Having owned Magnepan 3.6/R for 20 years and set them up in 3 very different listening rooms, I’ve learned a few things. I want to capture the important things here.
Overview
Definitions:
- Front wall: in front of the listener, behind the speakers.
- Rear wall: behind the listener, in front of the speakers.
- SBIR: speaker boundary interference response
- The total response at the listener position includes sound reflected from the front and side walls near the speaker.
- This response depends on the distance and angle of the speaker to these walls, and the treatment of those walls.
- LBIR: listener boundary interference response
- The total response at the listener position includes sound reflected from the rear and side walls near the listener.
- This response depends on the distance and angle of the listener to these walls, and the treatment of those walls.
- Speed of sound: 1130 f/s at sea level and 70*. Slower when cold, faster when warm.
All speakers are sensitive to room setup, but planars are dipoles which are more sensitive than conventional speakers. This is both a blessing and a curse. The blessing: if something isn’t right you can often fix it with simple rearrangement. The curse: for ideal sound, the speakers are going to be further into the room away from the walls.
SBIR
All speakers (even forward-firing cones) propagate both forward and back. But a dipole’s back wave has inverted amplitude.
Note: inverted amplitude is is often called or 180* out of phase, which is misleading. 180* out of phase means a shift, while inverted means a flip. Music has many frequencies superimposed so one wonders, 180* out of phase at what frequency? It is more precise to call it an amplitude inversion. More on this here.

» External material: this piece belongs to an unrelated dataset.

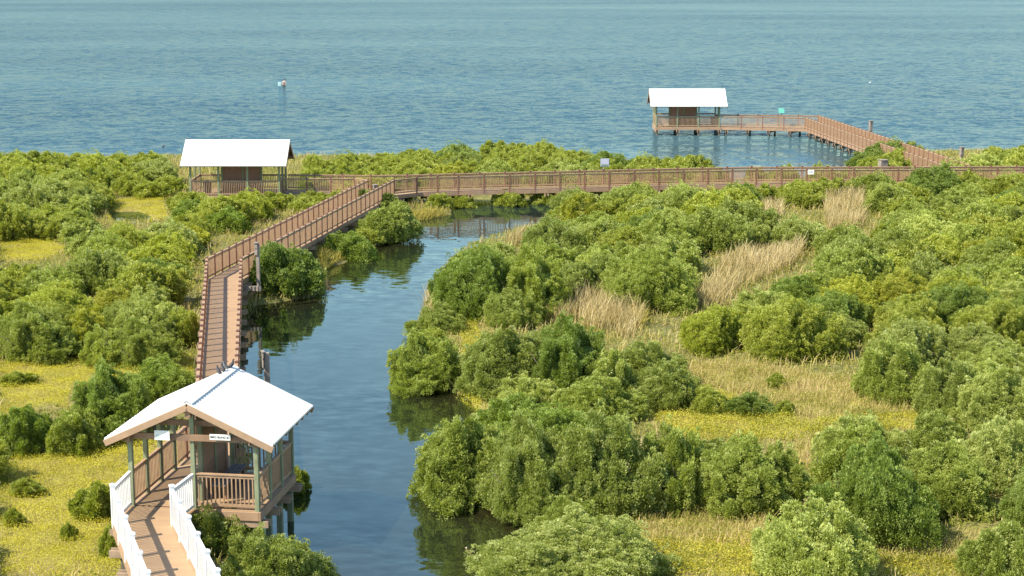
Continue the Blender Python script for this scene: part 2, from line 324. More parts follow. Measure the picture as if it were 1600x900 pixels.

Example 1: consider a speaker parallel to the front wall, 3′ away, which is 1/4 wavelength of 94 Hz. The back wave hits the front wall, reflects and as it passes the speaker it has traveled 1/2 wavelength, so it is 180* out of phase with the direct (non-reflected) wave from the speaker. This attenuates 94 Hz. But if the speaker is a dipole, it does the opposite (boosts) because the back wave started out with inverted amplitude, so shifting it 180* out of phase brings it back in-phase.
Conclusion: due to SBIR, dipoles boost the 1/4 wavelength frequency.
Example 2: consider what that same speaker does at 188 Hz (twice the frequency, half the wavelength). Now the 3′ distance is 1/2 wavelength, so the distance traveled is a full wavelength. A conventional speaker will boost this frequency because it’s in phase. A dipole will cut this frequency.
Conclusion: due to SBIR, dipoles cut the 1/2 wavelength frequency.
Direct vs. Reflected
Dipoles (electrostatic or planar magnetic) have a flatter impedance vs. frequency curve, without the strong Q resonances that conventional speakers have. This makes them a near-resistive load which is easy for amps to drive and gives them flatter phase response and group delay. I believe this contributes to their big, open, transparent sound relative to conventional speakers which can sound thick and muddy in comparison.
With all speakers, the sound you hear is a mix of direct and reflected. With dipoles this mix has relatively more reflected, less direct. This can make them sound big and phasey in underdamped rooms. With dipoles your room typically needs more damping than it does with conventional speakers.
One way to tackle this is to damp the walls to reduce reflection. How much damping you need and where to put it depends on the room size, shape, materials, and your personal preference. Too much damping and the dipole will sound thick & muddy like a conventional speaker.
Some dipoles (like Magnepans) have a rise in bass response that is supposed to be attenuated by the back wave reflected from the front wall. Because of this, they need to be the right distance from the front wall, and you don’t want to damp that wall too much.
Conclusion: in small to medium sized rooms, you will need to damp the wall behind dipoles to some extent, but not entirely. This damping must be effective down into bass frequencies, so it can’t just be acoustic foam; it must be tube traps, bass traps, etc.
LBIR
This topic doesn’t at first appear to be unique to dipoles, but it turns out to have an important difference. Consider a listener 3′ in front of the rear wall. Sound from the speakers reflects from the rear wall and comes forward, having traveled 6′ when it reaches the listener again. At 94 Hz, this is half a wavelength, so it attenuates that frequency. At 188 Hz this is a full wavelength, so it boosts that frequency.
What’s different about dipoles: the LBIR and SBIR distances, when equal, negate each other’s effects. With conventional speakers, they exaggerate each other. That is: if the speakers are 3′ from the front wall and the listener is 3′ from the back wall, the reflected waves don’t affect frequency response; SBIR cuts the same frequencies that LBIR boost. Conventional speakers give a double-sized cuts and boosts at the same frequencies.
Conclusion: when setting up dipoles in a small to medium sized rooms, try to make the LBIR and SBIR distances roughly equal. Put differently: the distance from the listener to the back wall should be the same as the distance from the speakers to the front wall.